Returning for its 18th tour of America, "Salute to Vienna" visits Strathmore on Sunday afternoon with a stellar cast of more than 75 musicians and beautifully costumed singers and dancers in a tribute to the Waltz King, Johann Strauss Jr., and his contemporaries.

Produced by Attila Glatz and his wife, Marion, this re-creation of the original Viennese production has been officially sanctioned by the mayor of Vienna and is welcomed throughout the United States and Canada.
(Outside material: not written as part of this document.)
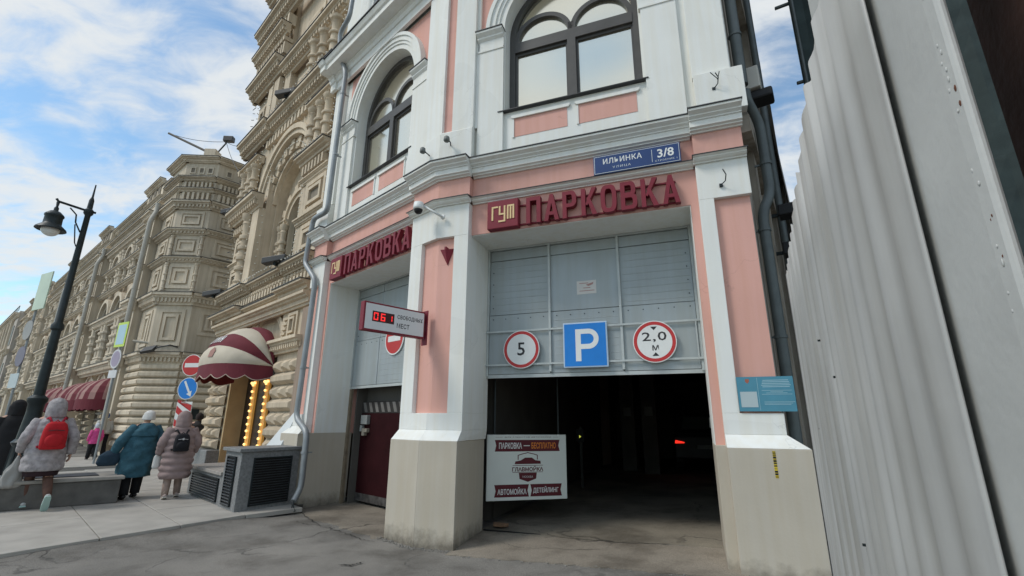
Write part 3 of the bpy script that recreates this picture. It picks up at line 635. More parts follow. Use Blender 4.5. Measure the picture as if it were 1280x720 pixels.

Thirteen casts head to cities including D.C., Boston, New York, Los Angeles, Montreal and Quebec City.

"In each city, we use the best local orchestra and bring in the conductor, two singers and dancers from Europe," noted Glatz.

'Salute to Vienna'
Where: The Music Center at Strathmore, 5301 Tuckerman Lane, North Bethesda
When: 3 p.m. Sunday
Info: $49 to $95; 301-581-5200;

"The conductor [at Strathmore] this year is a fantastic Strauss specialist from Sweden. Mika Eichenholz has conducted Viennese music all over the world. He is very personable and will be talking to the people ... about the pieces that will be played."

In addition to Eichenholz, the other featured performers include Hungarian soprano Monika Fischl, Viennese tenor Michael Heim and the Kiev-Aniko Ballet of Ukraine.

"The beauty of this concert is that a lot of pieces are being played -- 16 pieces, so nobody gets bored," Glatz said. "Everyone wants to hear the beautiful waltzes and polkas."

Indeed, the concert's offerings are many and varied, including Strauss's "Overture to Gypsy Baron," his "Accelerations" waltz, "Express Polka" and the "Dieser Anstand," or Watch Duet," from "Die Fledermaus."

Franz Lehar's "Liebe, du Himmel auf Erden" from "Paganini" and his "Freunde, das Leben ist lebenswert" from "Giuditta" also grace the program, along with several duets and solos and a delightful encore piece.

"It's going to be a lovely concert and a great way to begin the new year," Glatz said. "It's a feel-good concert, and usually the audiences leave the hall and waltz on the street, they are so happy."